Anthony Pursell | February 2014


    It can be difficult for students to start and stop together. Here are some tips to keep everyone together on entrances and releases.

Entrances
    When an ensemble is having difficulty with some entrances I keep the conducting plane flat so students have a sure focal point; this should make them confident of where the beat is going to be.
    I also have students clap the rhythm of that entrance while I’m conducting. It is easy to hear if somebody is clapping in the wrong place than it is to hear one wind player out of many come in too soon. Getting off of the instruments and clapping can help students hear and feel exactly when they are supposed to enter. Usually only one or two students are early or late, and they are more likely to notice this themselves when clapping.
    Another tactic, which I borrowed from drum corps, is having a snare drum play beats to give the group a reference. If students struggle with this, I back it up another measure, with six beats of snare drum followed by a rest and a horns up. This need not be as strict in concert band as it would be in a drum corps; the aim is for students to feel the beat and move on it. In an extremely slow tempo, it might be best to have the snare drummer subdivide the pulse.

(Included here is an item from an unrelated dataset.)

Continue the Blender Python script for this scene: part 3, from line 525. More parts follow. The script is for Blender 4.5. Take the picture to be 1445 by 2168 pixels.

    The kinesthetic aspect of it seems help some stragglers, especially with younger groups. The students in Japanese school bands move as much as some professional players, and there seems to be some connection there. If moving works for elementary students who can play Holst, I am willing to give it a shot.

Releases
    Releases can extremely difficult. Any time I can explain something in a way that is visual or physical for students, it seems to get the idea across easily. I sometimes have band students emulate bowing on releases. For soft releases I have them stop as if they were releasing by lifting the bow gently off the string. For more abrupt cutoffs I have students picture stopping the bow short on the string without lifting it at all. On slow passages, a good way to introduce some movement is to have students bob their instruments at the end of held notes, similar to what the leader of a chamber group might do.
    I also sometimes get away from what standard circular cutoffs. Instead, I give more of a straight lift off of the conducting plane. This looks and feels similar to giving a downbeat, which seems to be clearer than other options. I use it more often with less experienced groups, especially if they have difficulty with releases in slower passages, or where there is a fermata at the end.
    A standard circular cutoff motion is an excellent visual cue in some circumstances. When an orchestra releases, the low strings are the last sound heard because of the resonance of these instruments. To reproduce this, which I especially like to do when my band plays an orchestral transcription, I have students watch the circle of my cutoff and think of it as a clock. When we are holding a note, whether a long note or a fermata, during the hold I move my hand sideways to three o’clock from my perspective (nine o’clock from the students’ point of view) and start the cutoff motion from there.
    As my hand moves around the circle, at noon soprano instruments release, at two o’clock altos release (two o’clock from the students’ perspective; it would be ten o’clock from the conductor’s), at four o’clock tenors release, and at six o’clock basses release. A circular cutoff should produce complete silence when it reaches six o’clock. This has always helped give endings a resonating sound, and works especially well in a dead room. This goes by extremely quickly; it is not as though I am moving around the cutoff at one second per hour. The entire release might take as much as a second, and in that time, all four voices will be out.